*THE REQUEST:* Retype only what runs from the first line of the records to the line with "random.seed(11)", inclusive, and no pictures.

[START]

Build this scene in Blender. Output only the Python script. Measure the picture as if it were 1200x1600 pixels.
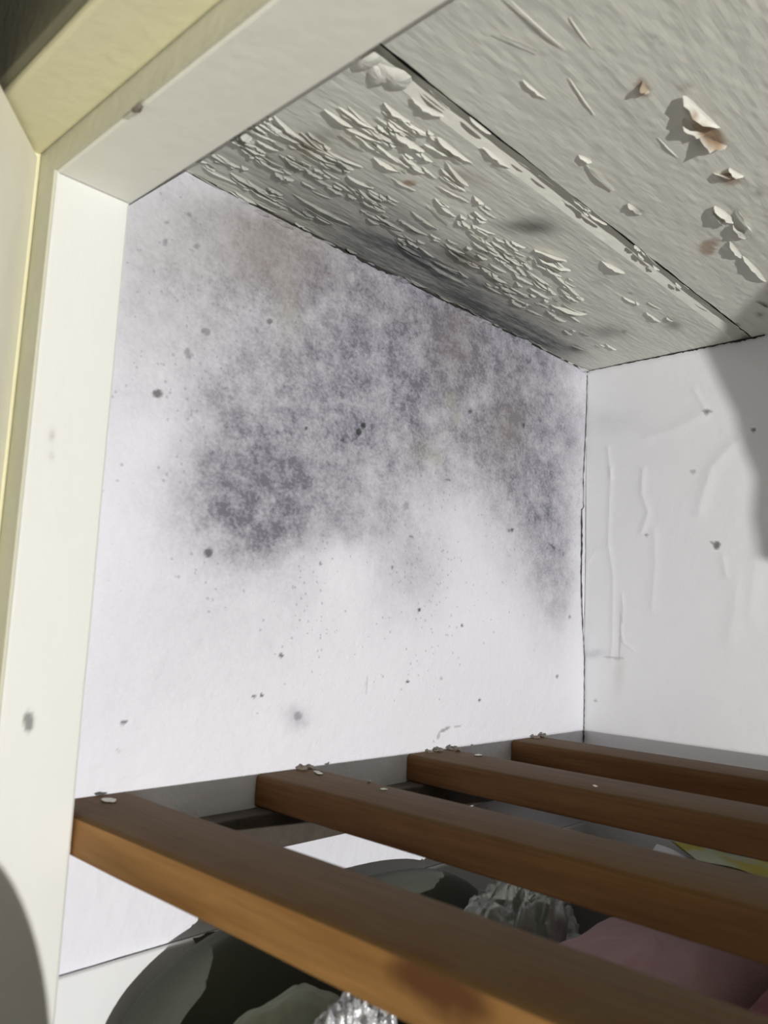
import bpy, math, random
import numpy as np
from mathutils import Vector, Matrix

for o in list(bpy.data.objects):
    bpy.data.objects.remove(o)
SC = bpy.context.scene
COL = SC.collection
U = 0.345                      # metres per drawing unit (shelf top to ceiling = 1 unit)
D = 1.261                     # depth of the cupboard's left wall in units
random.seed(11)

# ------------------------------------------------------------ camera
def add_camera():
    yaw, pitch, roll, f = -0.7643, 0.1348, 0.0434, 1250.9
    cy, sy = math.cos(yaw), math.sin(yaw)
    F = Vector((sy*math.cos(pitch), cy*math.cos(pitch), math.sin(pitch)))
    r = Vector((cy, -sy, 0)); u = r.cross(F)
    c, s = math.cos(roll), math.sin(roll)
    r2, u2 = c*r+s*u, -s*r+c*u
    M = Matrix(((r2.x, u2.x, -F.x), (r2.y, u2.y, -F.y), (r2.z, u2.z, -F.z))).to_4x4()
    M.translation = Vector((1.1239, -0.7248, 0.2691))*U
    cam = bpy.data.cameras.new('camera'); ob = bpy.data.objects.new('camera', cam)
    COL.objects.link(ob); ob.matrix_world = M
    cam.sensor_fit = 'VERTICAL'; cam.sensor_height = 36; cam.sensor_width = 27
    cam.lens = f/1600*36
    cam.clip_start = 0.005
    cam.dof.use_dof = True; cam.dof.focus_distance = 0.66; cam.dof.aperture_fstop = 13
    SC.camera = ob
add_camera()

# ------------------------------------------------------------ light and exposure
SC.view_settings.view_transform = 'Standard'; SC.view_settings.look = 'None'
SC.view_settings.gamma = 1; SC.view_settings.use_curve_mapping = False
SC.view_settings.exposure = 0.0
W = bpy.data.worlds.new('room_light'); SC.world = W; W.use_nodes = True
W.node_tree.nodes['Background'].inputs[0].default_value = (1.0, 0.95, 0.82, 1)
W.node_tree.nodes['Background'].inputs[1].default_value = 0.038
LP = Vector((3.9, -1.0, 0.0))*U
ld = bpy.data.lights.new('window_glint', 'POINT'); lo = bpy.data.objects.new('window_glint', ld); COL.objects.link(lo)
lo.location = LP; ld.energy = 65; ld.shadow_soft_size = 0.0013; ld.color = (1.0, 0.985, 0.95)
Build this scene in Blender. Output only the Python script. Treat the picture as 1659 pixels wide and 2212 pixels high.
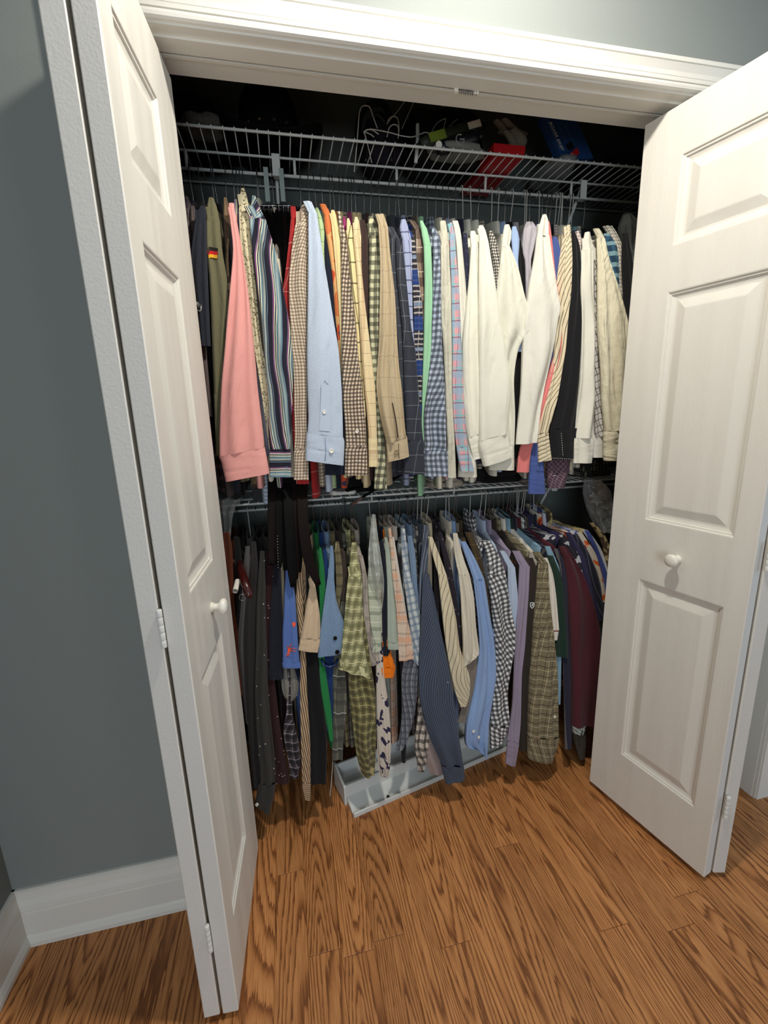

[END]

*ANSWER:*
Build this scene in Blender. Output only the Python script. Measure the picture as if it were 1200x1600 pixels.
import bpy, math, random
import numpy as np
from mathutils import Vector, Matrix

for o in list(bpy.data.objects):
    bpy.data.objects.remove(o)
SC = bpy.context.scene
COL = SC.collection
U = 0.345                      # metres per drawing unit (shelf top to ceiling = 1 unit)
D = 1.261                     # depth of the cupboard's left wall in units
random.seed(11)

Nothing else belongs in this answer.